If it is the wrong style, the operator can burn up or deadhead the pump. Either way, this results in lack of performance, which is costly. Quite often, pumps end up lying on the side, covered halfway with a slurry the consistency of pudding, the strainer partially exposed to air—shortening the pump’s life and wasting time and money. The proper placement of the pump is just as important as the proper pump selection.
Users must be careful to select the correct voltage motor and control panel, as many of the pumps are single voltage, not dual voltage. Pump suspension is important so mud and debris are not pulled into the pump, starving the pump for water. At the same time, it needs enough submergence to keep the motor cooled properly and not create a vortex, which will pull air into the pump. It is also helpful to use a control system to keep the pump from running dry. If solids are present, consider using a vortex impeller and other materials of abrasive-resistant construction if the solids are abrasive.
Using a submersible turbine is an efficient way to dewater, as long as the water is free of solids. Be sure the control panel complies with all required certifications. Many submersible turbines are of 304 SST or a polyresin construction, so low pH is not a factor for them. They also have good mechanical efficiencies with a low upfront cost. The downside is that they have to be installed in a well or a cooling sleeve to promote proper motor protection. If they are not installed in a sleeve, the pump may not have adequate cooling for the motor. This will cause premature motor failure.

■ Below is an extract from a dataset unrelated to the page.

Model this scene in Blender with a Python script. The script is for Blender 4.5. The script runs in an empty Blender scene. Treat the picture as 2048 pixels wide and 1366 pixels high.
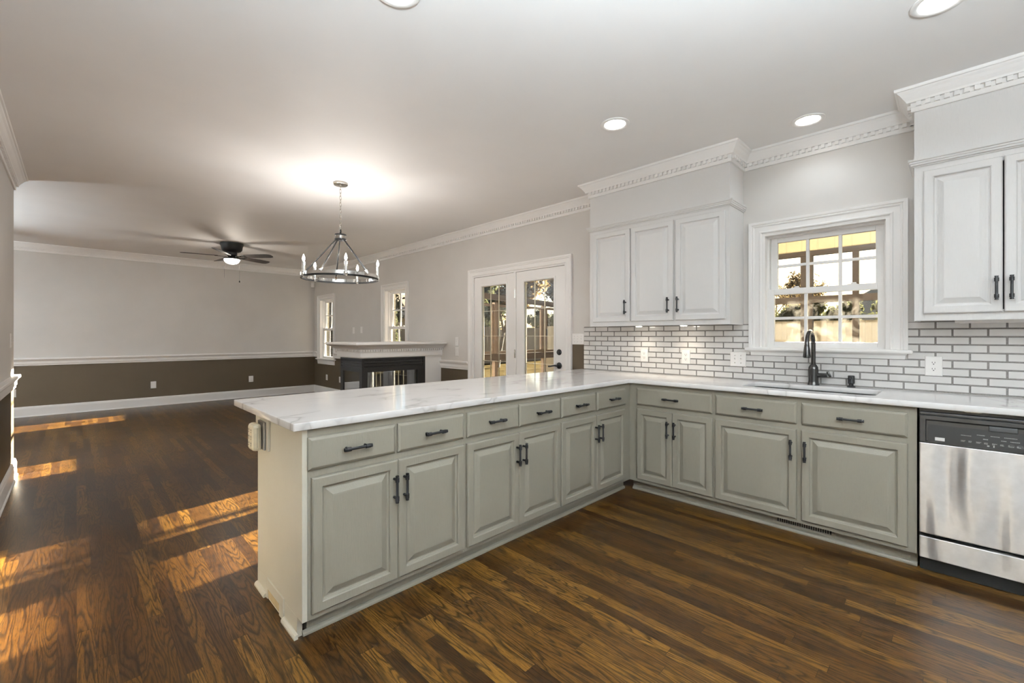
import bpy, bmesh, math, random
from mathutils import Vector, Matrix
random.seed(7)
C = bpy.context.scene.collection
SC = bpy.context.scene
R = math.radians

# ------------------------------------------------------------------ camera
cam_d = bpy.data.cameras.new('camera')
cam = bpy.data.objects.new('camera', cam_d); C.objects.link(cam)
cam_d.sensor_width = 36.0
cam_d.lens = 878.3 / 2048 * 36.0
cam_d.shift_y = -11.7 / 2048
cam_d.clip_start = 0.02; cam_d.clip_end = 300
CAMZ = 1.2678
cam.location = (0, 0, CAMZ)
cam.rotation_euler = (R(90), 0, R(45.2385 - 90))
SC.camera = cam

# ------------------------------------------------------------------ world, sun, exposure
SC.view_settings.view_transform = 'Standard'
SC.view_settings.look = 'None'
SC.view_settings.gamma = 1.0
SC.view_settings.exposure = 0.60
SC.view_settings.use_curve_mapping = False
SC.cycles.max_bounces = 14
SC.cycles.diffuse_bounces = 7
SC.cycles.transparent_max_bounces = 24
SC.cycles.sample_clamp_indirect = 6.0
SC.cycles.caustics_reflective = False
SC.cycles.caustics_refractive = False

world = bpy.data.worlds.new('sky'); SC.world = world
world.use_nodes = True
wt = world.node_tree; wt.nodes.clear()
wo = wt.nodes.new('ShaderNodeOutputWorld'); wb = wt.nodes.new('ShaderNodeBackground')
sky = wt.nodes.new('ShaderNodeTexSky')
sky.sky_type = 'NISHITA'; sky.sun_disc = False
sky.sun_elevation = R(20); sky.sun_rotation = R(81.7); sky.air_density = 1.0; sky.dust_density = 1.0
SKY_STRENGTH = 0.15
wb.inputs['Strength'].default_value = SKY_STRENGTH
wt.links.new(sky.outputs[0], wb.inputs['Color']); wt.links.new(wb.outputs[0], wo.inputs['Surface'])

SUN_DIR = Vector((-1.0, -0.145, -0.239)).normalized()
sun_d = bpy.data.lights.new('sun', 'SUN'); sun = bpy.data.objects.new('sun', sun_d); C.objects.link(sun)
sun_d.energy = 108.0; sun_d.color = (1.0, 0.86, 0.66); sun_d.angle = R(0.6)
sun.rotation_euler = SUN_DIR.to_track_quat('-Z', 'Y').to_euler()
sun.location = (20, 8, 12)

# lamp powers (W) used by the lamp builders below
P_CAN, P_CHAND, P_FAN, P_PUCK = 1.0, 5.6, 14.0, 0.9
P_FILL_UP = 395.0  # power of the added, unseen fill uplights
FILL_GLOBE = 11.0                          # emission of the added fill globes
WARM = (0.82, 0.93, 1.0)

# ------------------------------------------------------------------ key dimensions
W, D, H = 3.822, 10.2, 2.717          # window wall, far wall, ceiling
YF, XS, XE = 1.8865, 3.238, 0.657     # peninsula face, sink run face, peninsula end
XSO = 3.518                           # upper cabinet / soffit face
XL, YL = -0.403, 5.99                 # left wall face and its end
XK, YK, XLIV = -0.403, -2.6, -4.6       # hidden limits
ZT, ZB = 0.914, 0.882                 # worktop

# ------------------------------------------------------------------ materials
def lin(c):
    return tuple(((v/255.0)/12.92 if v/255.0 <= .04045 else ((v/255.0+.055)/1.055)**2.4) for v in c)

class NT:
    def __init__(s, name):
        s.m = bpy.data.materials.new(name); s.m.use_nodes = True
        s.t = s.m.node_tree; s.t.nodes.clear()
        s.out = s.t.nodes.new('ShaderNodeOutputMaterial')
    def n(s, typ, **kw):
        nd = s.t.nodes.new(typ)
        for k, v in kw.items():
            if k.startswith('_'): setattr(nd, k[1:], v)
            else:
                nd.inputs[k.replace('__', ' ')].default_value = v
        return nd
    def l(s, a, b): s.t.links.new(a, b)
    def math(s, op, a, b=None, c=None):
        nd = s.t.nodes.new('ShaderNodeMath'); nd.operation = op
        for i, v in enumerate((a, b, c)):
            if v is None: continue
            if hasattr(v, 'links'): s.l(v, nd.inputs[i])
            else: nd.inputs[i].default_value = v
        return nd.outputs[0]
    def ramp(s, fac, stops, interp='LINEAR'):
        nd = s.t.nodes.new('ShaderNodeValToRGB'); nd.color_ramp.interpolation = interp
        el = nd.color_ramp.elements
        while len(el) < len(stops): el.new(0.5)
        for e, (p, c) in zip(el, stops):
            e.position = p; e.color = (*c, 1) if len(c) == 3 else c
        s.l(fac, nd.inputs[0]); return nd.outputs[0]
    def mix(s, fac, a, b, blend='MIX'):
        nd = s.t.nodes.new('ShaderNodeMix'); nd.data_type = 'RGBA'; nd.blend_type = blend
        for i, v in ((0, fac), (6, a), (7, b)):
            if hasattr(v, 'links'): s.l(v, nd.inputs[i])
            else: nd.inputs[i].default_value = (*v, 1) if isinstance(v, tuple) and len(v) == 3 else v
        return nd.outputs[2]
    def noise(s, vec, scale, detail=2, rough=.5, dist=0):
        nd = s.n('ShaderNodeTexNoise'); nd.inputs['Scale'].default_value = scale
        nd.inputs['Detail'].default_value = detail; nd.inputs['Roughness'].default_value = rough
        nd.inputs['Distortion'].default_value = dist
        if vec is not None: s.l(vec, nd.inputs['Vector'])
        return nd.outputs[0]
    def pos(s): return s.t.nodes.new('ShaderNodeNewGeometry').outputs['Position']
    def sep(s, v):
        nd = s.t.nodes.new('ShaderNodeSeparateXYZ'); s.l(v, nd.inputs[0]); return nd.outputs
    def comb(s, x, y, z):
        nd = s.t.nodes.new('ShaderNodeCombineXYZ')
        for i, v in enumerate((x, y, z)):
            if hasattr(v, 'links'): s.l(v, nd.inputs[i])
            else: nd.inputs[i].default_value = v
        return nd.outputs[0]
    def bump(s, h, strength=.2, dist=.01):
        nd = s.n('ShaderNodeBump'); nd.inputs['Strength'].default_value = strength
        nd.inputs['Distance'].default_value = dist; s.l(h, nd.inputs['Height']); return nd.outputs[0]
    def pbsdf(s, color=None, rough=.5, metal=0., coat=0., normal=None, spec=.5, **kw):
        p = s.t.nodes.new('ShaderNodeBsdfPrincipled')
        for key, v in (('Base Color', color), ('Roughness', rough), ('Metallic', metal), ('Coat Weight', coat), ('Specular IOR Level', spec), ('Normal', normal)):
            if v is None: continue
            if hasattr(v, 'links'): s.l(v, p.inputs[key])
            else: p.inputs[key].default_value = (*v, 1) if isinstance(v, tuple) and len(v) == 3 else v
        for k, v in kw.items(): p.inputs[k.replace('_', ' ')].default_value = v
        s.l(p.outputs[0], s.out.inputs['Surface'])
        return p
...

Aboveground Applications & Self-Priming Pumps
Let’s have another look at self-priming centrifugal pumps, or self-primers, for aboveground dewatering. Common usage would be surface-mining operations (or large-scale underground mining applications) where there are no issues with ventilation. This style of pump can handle various size solids and produce higher flow.
The downside is that they are not as efficient, which causes them to be more costly to run, and they are limited in terms of suction lift.
In real terms, when exceeding about 20 feet of suction lift, the pump performance is greatly affected; therefore, proper pump selection and placement is critical.
The engine-driven models must be carefully selected and properly applied, as there are restrictions in the areas in which they can be used. Be sure to note the environment the pump is to be placed in, and ensure that the selection is in accordance with all safety issues and concerns. Of course, there are other considerations with engine-driven pumps, whether gas or diesel, as the fuel tanks must be filled periodically and fuel costs can be substantial.
Metallurgic Compatibility
Another issue with dewatering mines is low pH, or acidic water. It can wreak havoc on standard cast, ductile iron and aluminum pumps. To avoid this, upgrade the material to a 304, 316 SST, CD4MCU, HC600 or fiberglass. Another option that can be more cost-effective is using specially designed epoxy coating, particularly if long lead times are in place for specialty pumps. Epoxy coatings, when applied properly, reduce corrosion/erosion inside the pump, among other ancillary benefits. The benefits can include hydraulic smoothness and hydrophobicity that allow for high-energy efficiency and optimal pump performance. Testing the groundwater for compatibility with the pump metallurgy is necessary to ensure the longevity of pump equipment.